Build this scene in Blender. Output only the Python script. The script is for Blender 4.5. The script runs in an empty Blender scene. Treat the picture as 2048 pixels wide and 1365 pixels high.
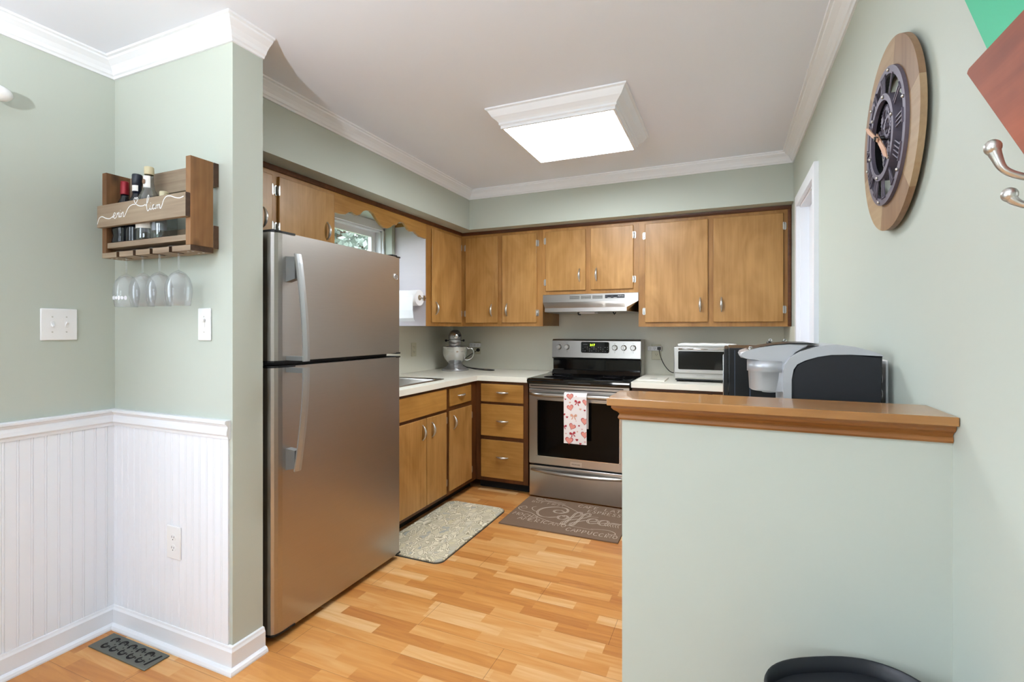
import bpy, bmesh, math, random
from mathutils import Vector, Matrix
PI = math.pi
random.seed(7)
SC = bpy.context.scene
COL = SC.collection

# ------------------------------------------------------------------ camera
F_PX, CX, HY, YAW, CAM_H = 995.2, 1024.0, 658.0, 0.408, 1.29
cd = bpy.data.cameras.new('camera')
cam = bpy.data.objects.new('camera', cd); COL.objects.link(cam)
cam.location = (0, 0, CAM_H); cam.rotation_euler = (PI/2, 0, YAW)
cd.sensor_width = 36; cd.lens = F_PX/2048*36
cd.shift_y = -(682.5-HY)/2048
cd.clip_start = .02; cd.clip_end = 200
SC.camera = cam

# ------------------------------------------------------------------ exposure, daylight
SC.view_settings.view_transform = 'Standard'
SC.view_settings.look = 'None'
SC.view_settings.gamma = 1
SC.view_settings.use_curve_mapping = False
SC.view_settings.exposure = 0.40
W = bpy.data.worlds.new('daylight'); SC.world = W; W.use_nodes = True
wb = W.node_tree.nodes['Background']
wb.inputs[0].default_value = (.80, .91, 1, 1); wb.inputs[1].default_value = 6.1

def portal(name, loc, rot, sx, sy):
    l = bpy.data.lights.new(name, 'AREA'); l.shape = 'RECTANGLE'; l.size = sx; l.size_y = sy
    l.energy = 1; l.cycles.is_portal = True
    o = bpy.data.objects.new(name, l); o.location = loc; o.rotation_euler = rot; COL.objects.link(o)
LIGHT_PANEL = 25.0
ADDED_UPLIGHT_W = 132.0
# window openings: dining room left wall, dining room rear wall, kitchen window
portal('daylight_dining_side', (-2.62, -.35, 1.5), (0, -PI/2, 0), 1.35, 2.0)
portal('daylight_dining_rear', (-1.3, -2.95, 1.5), (PI/2, 0, 0), 1.3, 1.3)
portal('daylight_kitchen', (-2.66, 2.72, 1.62), (0, -PI/2, 0), .95, .95)

# ------------------------------------------------------------------ colours, materials
def lin(h):
    h = h.lstrip('#'); out = []
    for i in (0, 2, 4):
        c = int(h[i:i+2], 16)/255
        out.append(c/12.92 if c <= .04045 else ((c+.055)/1.055)**2.4)
    return (*out, 1)
MATS = {}
def mat(name, col, rough=.5, metal=0, spec=.5, bump=0, bscale=200, var=0, vscale=3, trans=0, alpha=1, coat=0, emis=None, estr=0, aniso=0, ior=1.45, stretch=None):
    if name in MATS: return MATS[name]
    m = bpy.data.materials.new(name); m.use_nodes = True; nt = m.node_tree
    b = nt.nodes['Principled BSDF']
    c = lin(col)
    b.inputs['Base Color'].default_value = c
    b.inputs['Roughness'].default_value = rough; b.inputs['Metallic'].default_value = metal
    b.inputs['Specular IOR Level'].default_value = spec; b.inputs['IOR'].default_value = ior
    b.inputs['Transmission Weight'].default_value = trans; b.inputs['Coat Weight'].default_value = coat
    if emis:
        b.inputs['Emission Color'].default_value = lin(emis); b.inputs['Emission Strength'].default_value = estr
    tc = nt.nodes.new('ShaderNodeTexCoord')
    mp = nt.nodes.new('ShaderNodeMapping'); nt.links.new(tc.outputs['Object'], mp.inputs[0])
    if stretch: mp.inputs['Scale'].default_value = stretch
    if var:
        n = nt.nodes.new('ShaderNodeTexNoise'); n.inputs['Scale'].default_value = vscale; n.inputs['Detail'].default_value = 4
        nt.links.new(mp.outputs[0], n.inputs[0])
        r = nt.nodes.new('ShaderNodeMapRange'); r.inputs[3].default_value = 1-var; r.inputs[4].default_value = 1+var
        nt.links.new(n.outputs[0], r.inputs[0])
        mx = nt.nodes.new('ShaderNodeVectorMath'); mx.operation = 'SCALE'; mx.inputs[0].default_value = c[:3]
        nt.links.new(r.outputs[0], mx.inputs['Scale']); nt.links.new(mx.outputs[0], b.inputs['Base Color'])
    if bump:
        n = nt.nodes.new('ShaderNodeTexNoise'); n.inputs['Scale'].default_value = bscale; n.inputs['Detail'].default_value = 3
        nt.links.new(mp.outputs[0], n.inputs[0])
        bp = nt.nodes.new('ShaderNodeBump'); bp.inputs['Strength'].default_value = bump; bp.inputs['Distance'].default_value = .002
        nt.links.new(n.outputs[0], bp.inputs['Height']); nt.links.new(bp.outputs[0], b.inputs['Normal'])
    MATS[name] = m
    return m

def wood(name, light, dark, axis='z', rough=.38, grain=1.0, blotch=.5, fine=60, coat=0, knots=0):
    if name in MATS: return MATS[name]
    m = bpy.data.materials.new(name); m.use_nodes = True; nt = m.node_tree; L = nt.links.new
    b = nt.nodes['Principled BSDF']; b.inputs['Roughness'].default_value = rough; b.inputs['Coat Weight'].default_value = coat
    b.inputs['Specular IOR Level'].default_value = .4
    tc = nt.nodes.new('ShaderNodeTexCoord'); oi = nt.nodes.new('ShaderNodeObjectInfo')
    sh = nt.nodes.new('ShaderNodeVectorMath'); sh.operation = 'MULTIPLY_ADD'
    cmb = nt.nodes.new('ShaderNodeCombineXYZ')
    for i in range(3): L(oi.outputs['Random'], cmb.inputs[i])
    L(cmb.outputs[0], sh.inputs[0]); sh.inputs[1].default_value = (17, 31, 23); L(tc.outputs['Object'], sh.inputs[2])
    def mapn(sc):
        mp = nt.nodes.new('ShaderNodeMapping'); L(sh.outputs[0], mp.inputs[0]); mp.inputs['Scale'].default_value = sc; return mp
    k = 'xyz'.index(axis)
    s1 = [fine]*3; s1[k] = fine*.05
    n1 = nt.nodes.new('ShaderNodeTexNoise'); n1.inputs['Scale'].default_value = 1; n1.inputs['Detail'].default_value = 5; n1.inputs['Distortion'].default_value = .4
    L(mapn(s1).outputs[0], n1.inputs[0])
    s2 = [5.0]*3; s2[k] = 2.2
    n2 = nt.nodes.new('ShaderNodeTexNoise'); n2.inputs['Scale'].default_value = 1; n2.inputs['Detail'].default_value = 3; n2.inputs['Distortion'].default_value = 1.0
    L(mapn(s2).outputs[0], n2.inputs[0])
    a = nt.nodes.new('ShaderNodeMath'); a.operation = 'MULTIPLY_ADD'; L(n1.outputs[0], a.inputs[0]); a.inputs[1].default_value = grain*.5
    bb = nt.nodes.new('ShaderNodeMath'); bb.operation = 'MULTIPLY'; L(n2.outputs[0], bb.inputs[0]); bb.inputs[1].default_value = blotch
    L(bb.outputs[0], a.inputs[2])
    mr = nt.nodes.new('ShaderNodeMapRange'); L(a.outputs[0], mr.inputs[0])
    mid = .25*grain+.5*blotch; hw = .12*grain+.16*blotch
    mr.inputs[1].default_value = mid-hw; mr.inputs[2].default_value = mid+hw
    cr = nt.nodes.new('ShaderNodeValToRGB'); cr.color_ramp.elements[0].color = lin(dark); cr.color_ramp.elements[1].color = lin(light)
    L(mr.outputs[0], cr.inputs[0])
    out = cr.outputs[0]
    if knots:
        v = nt.nodes.new('ShaderNodeTexVoronoi'); s3 = [9.0]*3; s3[k] = 5.0; L(mapn(s3).outputs[0], v.inputs[0]); v.inputs['Scale'].default_value = 1
        kr = nt.nodes.new('ShaderNodeMapRange'); L(v.outputs['Distance'], kr.inputs[0]); kr.inputs[1].default_value = .05; kr.inputs[2].default_value = .2; kr.inputs[3].default_value = 1-knots; kr.inputs[4].default_value = 1
        mm = nt.nodes.new('ShaderNodeVectorMath'); mm.operation = 'SCALE'; L(out, mm.inputs[0]); L(kr.outputs[0], mm.inputs['Scale']); out = mm.outputs[0]
    vr = nt.nodes.new('ShaderNodeMapRange'); L(oi.outputs['Random'], vr.inputs[0]); vr.inputs[3].default_value = .93; vr.inputs[4].default_value = 1.07
    m2 = nt.nodes.new('ShaderNodeVectorMath'); m2.operation = 'SCALE'; L(out, m2.inputs[0]); L(vr.outputs[0], m2.inputs['Scale'])
    L(m2.outputs[0], b.inputs['Base Color'])
    bp = nt.nodes.new('ShaderNodeBump'); bp.inputs['Strength'].default_value = .08; bp.inputs['Distance'].default_value = .001
    L(n1.outputs[0], bp.inputs['Height']); L(bp.outputs[0], b.inputs['Normal'])
    MATS[name] = m
    return m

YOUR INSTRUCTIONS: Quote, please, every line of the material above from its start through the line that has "COL = SC.collection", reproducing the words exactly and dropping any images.

THE OUTPUT:
Build this scene in Blender. Output only the Python script. The script is for Blender 4.5. The script runs in an empty Blender scene. Treat the picture as 2048 pixels wide and 1365 pixels high.
import bpy, bmesh, math, random
from mathutils import Vector, Matrix
PI = math.pi
random.seed(7)
SC = bpy.context.scene
COL = SC.collection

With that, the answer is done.